• **Records supplied**
◇ ◇ ◇ ◇

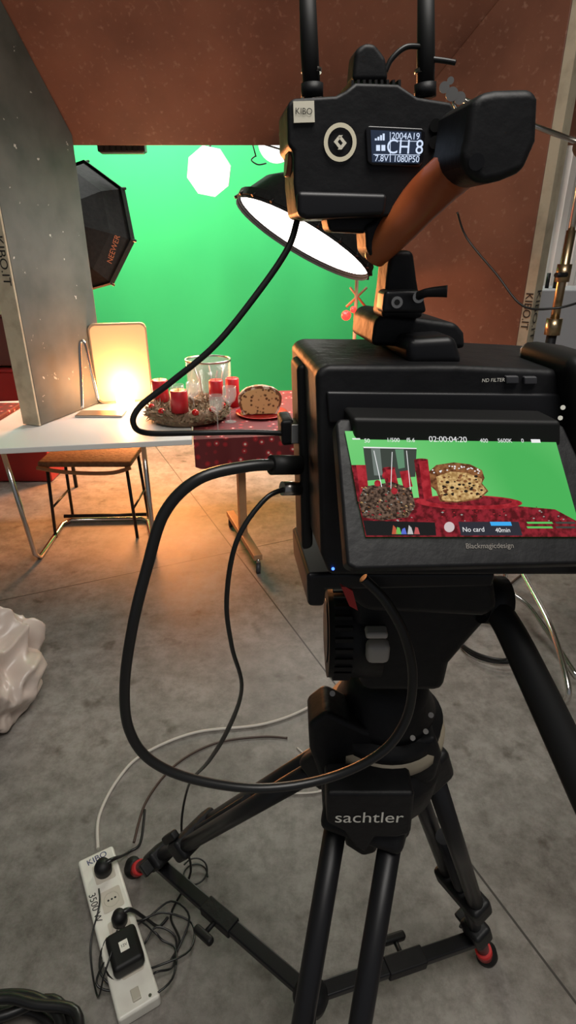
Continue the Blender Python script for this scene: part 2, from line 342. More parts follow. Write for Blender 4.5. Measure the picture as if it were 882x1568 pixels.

◇ ◇ ◇ ◇

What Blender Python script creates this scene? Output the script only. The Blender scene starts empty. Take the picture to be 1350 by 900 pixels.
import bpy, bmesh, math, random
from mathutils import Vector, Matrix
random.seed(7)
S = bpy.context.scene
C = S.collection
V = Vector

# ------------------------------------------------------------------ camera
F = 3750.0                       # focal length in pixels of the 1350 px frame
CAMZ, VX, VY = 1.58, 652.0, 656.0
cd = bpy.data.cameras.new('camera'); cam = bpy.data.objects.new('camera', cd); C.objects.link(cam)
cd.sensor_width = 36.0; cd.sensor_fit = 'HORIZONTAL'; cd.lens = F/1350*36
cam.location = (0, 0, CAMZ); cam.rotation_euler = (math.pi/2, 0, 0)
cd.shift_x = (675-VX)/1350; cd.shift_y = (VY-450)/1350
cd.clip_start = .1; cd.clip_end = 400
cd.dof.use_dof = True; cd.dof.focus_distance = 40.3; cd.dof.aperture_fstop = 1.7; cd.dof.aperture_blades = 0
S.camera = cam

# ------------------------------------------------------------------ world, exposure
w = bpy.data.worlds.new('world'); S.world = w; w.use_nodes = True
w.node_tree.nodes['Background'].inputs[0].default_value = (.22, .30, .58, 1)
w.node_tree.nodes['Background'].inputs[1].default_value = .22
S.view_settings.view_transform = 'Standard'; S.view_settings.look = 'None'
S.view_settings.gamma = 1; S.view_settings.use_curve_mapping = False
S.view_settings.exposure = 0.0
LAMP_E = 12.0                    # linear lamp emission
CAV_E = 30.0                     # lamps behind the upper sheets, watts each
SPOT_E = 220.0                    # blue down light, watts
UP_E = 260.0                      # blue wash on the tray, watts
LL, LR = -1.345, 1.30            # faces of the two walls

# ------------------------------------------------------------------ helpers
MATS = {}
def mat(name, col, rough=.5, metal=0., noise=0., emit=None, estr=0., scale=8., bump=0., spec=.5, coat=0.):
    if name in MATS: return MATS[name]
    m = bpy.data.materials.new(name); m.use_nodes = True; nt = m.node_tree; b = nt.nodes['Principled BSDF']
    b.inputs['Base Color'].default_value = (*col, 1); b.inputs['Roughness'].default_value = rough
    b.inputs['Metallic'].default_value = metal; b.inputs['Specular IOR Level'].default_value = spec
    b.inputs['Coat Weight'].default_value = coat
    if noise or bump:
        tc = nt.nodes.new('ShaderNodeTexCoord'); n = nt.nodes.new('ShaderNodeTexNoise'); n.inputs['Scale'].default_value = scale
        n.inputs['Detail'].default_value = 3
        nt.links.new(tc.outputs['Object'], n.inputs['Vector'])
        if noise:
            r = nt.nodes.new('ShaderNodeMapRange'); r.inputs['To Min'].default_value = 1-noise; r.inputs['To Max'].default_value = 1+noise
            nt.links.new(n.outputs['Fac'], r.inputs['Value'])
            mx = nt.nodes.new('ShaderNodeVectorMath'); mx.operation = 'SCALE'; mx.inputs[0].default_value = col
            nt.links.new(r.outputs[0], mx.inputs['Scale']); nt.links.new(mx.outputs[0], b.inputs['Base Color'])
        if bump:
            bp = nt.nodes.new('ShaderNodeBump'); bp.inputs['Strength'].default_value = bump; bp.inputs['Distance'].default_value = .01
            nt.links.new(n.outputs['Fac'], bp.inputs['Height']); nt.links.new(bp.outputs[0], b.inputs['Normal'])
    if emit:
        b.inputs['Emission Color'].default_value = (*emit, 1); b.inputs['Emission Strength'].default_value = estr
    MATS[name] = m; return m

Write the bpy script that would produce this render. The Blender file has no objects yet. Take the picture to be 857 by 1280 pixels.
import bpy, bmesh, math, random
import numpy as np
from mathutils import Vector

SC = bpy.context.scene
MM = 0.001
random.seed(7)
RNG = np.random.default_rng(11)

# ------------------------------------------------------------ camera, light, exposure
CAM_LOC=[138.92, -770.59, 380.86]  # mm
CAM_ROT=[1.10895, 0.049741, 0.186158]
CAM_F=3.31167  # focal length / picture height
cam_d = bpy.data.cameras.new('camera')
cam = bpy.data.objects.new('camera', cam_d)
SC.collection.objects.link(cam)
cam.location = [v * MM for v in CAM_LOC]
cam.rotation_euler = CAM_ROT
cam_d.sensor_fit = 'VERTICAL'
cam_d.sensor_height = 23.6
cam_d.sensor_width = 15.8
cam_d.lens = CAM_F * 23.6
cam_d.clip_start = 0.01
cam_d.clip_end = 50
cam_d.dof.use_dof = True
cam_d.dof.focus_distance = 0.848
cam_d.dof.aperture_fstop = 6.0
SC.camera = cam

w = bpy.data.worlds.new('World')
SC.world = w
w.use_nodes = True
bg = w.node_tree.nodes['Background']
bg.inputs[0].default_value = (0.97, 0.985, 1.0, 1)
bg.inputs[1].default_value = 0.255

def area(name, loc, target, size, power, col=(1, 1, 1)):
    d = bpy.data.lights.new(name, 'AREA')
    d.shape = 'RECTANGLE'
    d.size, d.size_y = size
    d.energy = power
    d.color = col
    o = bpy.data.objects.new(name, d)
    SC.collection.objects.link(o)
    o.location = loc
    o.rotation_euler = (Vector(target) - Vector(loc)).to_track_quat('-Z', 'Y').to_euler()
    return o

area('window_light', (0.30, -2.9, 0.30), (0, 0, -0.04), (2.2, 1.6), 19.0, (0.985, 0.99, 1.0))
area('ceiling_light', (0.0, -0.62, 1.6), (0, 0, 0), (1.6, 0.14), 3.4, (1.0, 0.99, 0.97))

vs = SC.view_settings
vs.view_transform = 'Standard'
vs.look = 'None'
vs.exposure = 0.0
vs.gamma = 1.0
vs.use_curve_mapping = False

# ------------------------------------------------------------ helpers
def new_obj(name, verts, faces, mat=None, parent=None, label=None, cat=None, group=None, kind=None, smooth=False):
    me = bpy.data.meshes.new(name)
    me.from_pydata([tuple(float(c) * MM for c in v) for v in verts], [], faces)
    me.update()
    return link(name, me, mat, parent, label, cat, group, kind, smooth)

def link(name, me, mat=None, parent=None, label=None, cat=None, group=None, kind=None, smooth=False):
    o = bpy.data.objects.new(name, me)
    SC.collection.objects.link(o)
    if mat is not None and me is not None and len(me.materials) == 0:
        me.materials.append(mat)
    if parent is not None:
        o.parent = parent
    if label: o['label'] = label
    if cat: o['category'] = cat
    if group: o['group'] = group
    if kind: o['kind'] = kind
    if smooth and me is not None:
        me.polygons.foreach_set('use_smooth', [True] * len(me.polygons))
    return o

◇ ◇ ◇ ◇

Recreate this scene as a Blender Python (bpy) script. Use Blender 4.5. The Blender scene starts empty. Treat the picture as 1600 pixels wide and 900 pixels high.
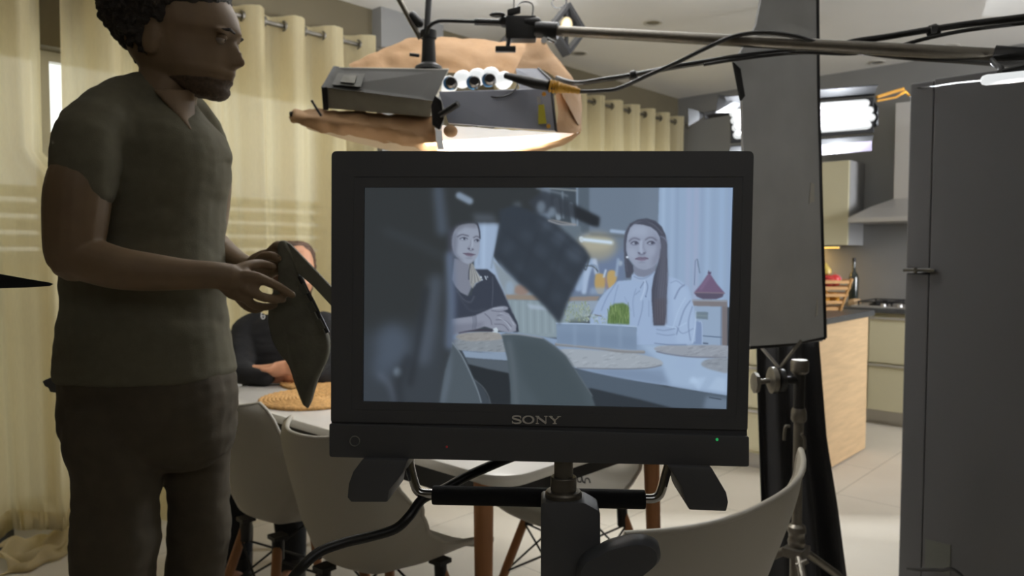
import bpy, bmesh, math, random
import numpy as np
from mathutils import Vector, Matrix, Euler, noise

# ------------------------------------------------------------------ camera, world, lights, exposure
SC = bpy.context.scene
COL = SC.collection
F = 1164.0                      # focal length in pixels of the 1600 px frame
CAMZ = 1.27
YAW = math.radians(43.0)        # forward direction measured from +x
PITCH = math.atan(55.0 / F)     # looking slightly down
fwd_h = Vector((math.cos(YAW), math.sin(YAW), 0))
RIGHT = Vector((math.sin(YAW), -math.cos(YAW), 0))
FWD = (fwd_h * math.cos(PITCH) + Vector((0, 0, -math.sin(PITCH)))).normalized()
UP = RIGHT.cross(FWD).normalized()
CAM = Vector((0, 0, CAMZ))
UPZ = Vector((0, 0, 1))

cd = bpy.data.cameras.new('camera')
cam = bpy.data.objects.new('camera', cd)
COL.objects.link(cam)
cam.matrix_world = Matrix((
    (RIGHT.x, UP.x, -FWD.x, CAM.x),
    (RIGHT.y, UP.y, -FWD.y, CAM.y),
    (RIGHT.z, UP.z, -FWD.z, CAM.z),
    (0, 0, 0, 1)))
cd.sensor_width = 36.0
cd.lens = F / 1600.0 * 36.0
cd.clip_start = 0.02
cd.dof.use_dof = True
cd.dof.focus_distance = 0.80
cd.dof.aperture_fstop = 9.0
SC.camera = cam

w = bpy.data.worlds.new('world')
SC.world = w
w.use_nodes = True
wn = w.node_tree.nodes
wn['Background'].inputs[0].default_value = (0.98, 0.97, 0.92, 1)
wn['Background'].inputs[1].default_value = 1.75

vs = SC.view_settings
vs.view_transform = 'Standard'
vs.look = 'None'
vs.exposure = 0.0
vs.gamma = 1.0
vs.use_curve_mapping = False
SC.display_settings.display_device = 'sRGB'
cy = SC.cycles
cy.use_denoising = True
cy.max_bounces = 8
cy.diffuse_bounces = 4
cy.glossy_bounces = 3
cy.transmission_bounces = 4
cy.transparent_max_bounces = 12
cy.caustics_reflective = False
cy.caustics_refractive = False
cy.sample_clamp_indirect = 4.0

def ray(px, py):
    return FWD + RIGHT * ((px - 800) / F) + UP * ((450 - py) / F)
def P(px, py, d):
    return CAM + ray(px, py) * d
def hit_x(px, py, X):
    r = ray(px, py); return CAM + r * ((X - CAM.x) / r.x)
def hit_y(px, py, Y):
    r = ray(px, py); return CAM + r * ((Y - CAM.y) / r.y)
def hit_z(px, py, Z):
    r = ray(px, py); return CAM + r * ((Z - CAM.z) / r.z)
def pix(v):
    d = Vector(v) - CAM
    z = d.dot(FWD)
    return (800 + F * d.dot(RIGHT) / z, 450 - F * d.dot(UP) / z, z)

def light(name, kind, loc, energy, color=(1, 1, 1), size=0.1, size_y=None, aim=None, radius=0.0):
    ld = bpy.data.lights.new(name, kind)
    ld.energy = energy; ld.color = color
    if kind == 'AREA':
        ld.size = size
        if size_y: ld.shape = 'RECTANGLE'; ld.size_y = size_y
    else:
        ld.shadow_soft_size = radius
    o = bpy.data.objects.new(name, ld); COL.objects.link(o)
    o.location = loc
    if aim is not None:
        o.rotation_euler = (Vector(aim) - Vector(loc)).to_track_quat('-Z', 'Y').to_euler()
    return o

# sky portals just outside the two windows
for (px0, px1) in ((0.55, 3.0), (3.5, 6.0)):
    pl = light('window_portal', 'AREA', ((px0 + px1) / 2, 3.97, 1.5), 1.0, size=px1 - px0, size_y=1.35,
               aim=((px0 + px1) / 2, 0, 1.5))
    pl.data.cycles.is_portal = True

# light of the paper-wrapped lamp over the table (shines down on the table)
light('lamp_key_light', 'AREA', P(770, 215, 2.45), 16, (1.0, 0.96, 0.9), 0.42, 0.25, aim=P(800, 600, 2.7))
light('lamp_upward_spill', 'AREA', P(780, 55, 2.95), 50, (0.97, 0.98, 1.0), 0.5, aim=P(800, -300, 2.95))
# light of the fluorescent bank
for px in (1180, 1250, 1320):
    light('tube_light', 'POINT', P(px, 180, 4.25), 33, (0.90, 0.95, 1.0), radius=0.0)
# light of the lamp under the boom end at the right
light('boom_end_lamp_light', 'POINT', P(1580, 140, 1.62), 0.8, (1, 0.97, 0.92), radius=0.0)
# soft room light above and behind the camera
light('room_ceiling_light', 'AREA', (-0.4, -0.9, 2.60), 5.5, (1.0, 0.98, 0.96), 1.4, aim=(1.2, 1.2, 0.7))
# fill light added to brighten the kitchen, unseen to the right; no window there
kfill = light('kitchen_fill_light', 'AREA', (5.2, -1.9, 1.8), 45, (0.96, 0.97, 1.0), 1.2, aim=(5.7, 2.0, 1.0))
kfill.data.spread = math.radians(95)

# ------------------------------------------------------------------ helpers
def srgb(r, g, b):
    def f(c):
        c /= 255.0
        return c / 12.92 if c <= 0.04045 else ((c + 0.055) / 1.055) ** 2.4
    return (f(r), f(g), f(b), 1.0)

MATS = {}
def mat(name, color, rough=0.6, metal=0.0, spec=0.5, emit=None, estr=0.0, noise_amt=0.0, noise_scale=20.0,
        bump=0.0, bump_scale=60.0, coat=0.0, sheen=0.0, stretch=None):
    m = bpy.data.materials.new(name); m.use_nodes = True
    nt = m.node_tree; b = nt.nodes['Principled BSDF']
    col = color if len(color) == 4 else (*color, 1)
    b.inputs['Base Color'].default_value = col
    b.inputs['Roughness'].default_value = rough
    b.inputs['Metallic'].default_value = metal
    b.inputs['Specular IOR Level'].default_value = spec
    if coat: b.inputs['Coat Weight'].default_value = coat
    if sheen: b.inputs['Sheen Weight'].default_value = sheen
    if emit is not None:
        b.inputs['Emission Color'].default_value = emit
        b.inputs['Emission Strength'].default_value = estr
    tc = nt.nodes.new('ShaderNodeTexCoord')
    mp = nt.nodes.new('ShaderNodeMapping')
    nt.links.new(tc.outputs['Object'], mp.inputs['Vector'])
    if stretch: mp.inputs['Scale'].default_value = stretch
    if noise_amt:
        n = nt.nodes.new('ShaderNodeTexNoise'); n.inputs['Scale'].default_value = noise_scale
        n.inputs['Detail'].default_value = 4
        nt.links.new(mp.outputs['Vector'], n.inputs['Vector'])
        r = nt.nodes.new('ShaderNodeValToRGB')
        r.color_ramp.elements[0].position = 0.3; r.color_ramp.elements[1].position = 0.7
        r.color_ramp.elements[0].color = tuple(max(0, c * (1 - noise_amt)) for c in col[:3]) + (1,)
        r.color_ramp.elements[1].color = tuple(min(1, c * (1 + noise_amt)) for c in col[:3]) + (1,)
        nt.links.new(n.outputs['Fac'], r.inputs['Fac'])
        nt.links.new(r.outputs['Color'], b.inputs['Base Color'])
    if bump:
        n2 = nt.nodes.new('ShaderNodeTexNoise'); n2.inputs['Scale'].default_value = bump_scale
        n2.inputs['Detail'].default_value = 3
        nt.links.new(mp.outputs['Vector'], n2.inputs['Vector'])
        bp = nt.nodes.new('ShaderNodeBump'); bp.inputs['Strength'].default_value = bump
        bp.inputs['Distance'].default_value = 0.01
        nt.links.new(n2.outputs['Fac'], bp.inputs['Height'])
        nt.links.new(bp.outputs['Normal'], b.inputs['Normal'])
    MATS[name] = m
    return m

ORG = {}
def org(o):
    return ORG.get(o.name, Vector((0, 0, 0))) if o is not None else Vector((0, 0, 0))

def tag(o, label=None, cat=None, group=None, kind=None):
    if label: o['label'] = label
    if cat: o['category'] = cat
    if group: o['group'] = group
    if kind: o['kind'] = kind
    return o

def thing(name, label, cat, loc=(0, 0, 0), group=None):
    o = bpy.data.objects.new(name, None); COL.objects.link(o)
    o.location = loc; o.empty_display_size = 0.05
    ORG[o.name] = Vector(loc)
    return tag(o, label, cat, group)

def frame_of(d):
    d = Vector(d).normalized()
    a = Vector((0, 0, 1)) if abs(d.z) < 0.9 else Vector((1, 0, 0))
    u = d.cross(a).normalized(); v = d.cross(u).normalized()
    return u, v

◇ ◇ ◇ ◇

• **Exercise**
Print the line above containing "Recreate this scene", the line containing "from mathutils import Vector, Matrix, Euler, noise", and everything between them, exactly as written. Pictures stay out.

• **Response to the task**
Recreate this scene as a Blender Python (bpy) script. Use Blender 4.5. The Blender scene starts empty. Treat the picture as 1600 pixels wide and 900 pixels high.
import bpy, bmesh, math, random
import numpy as np
from mathutils import Vector, Matrix, Euler, noise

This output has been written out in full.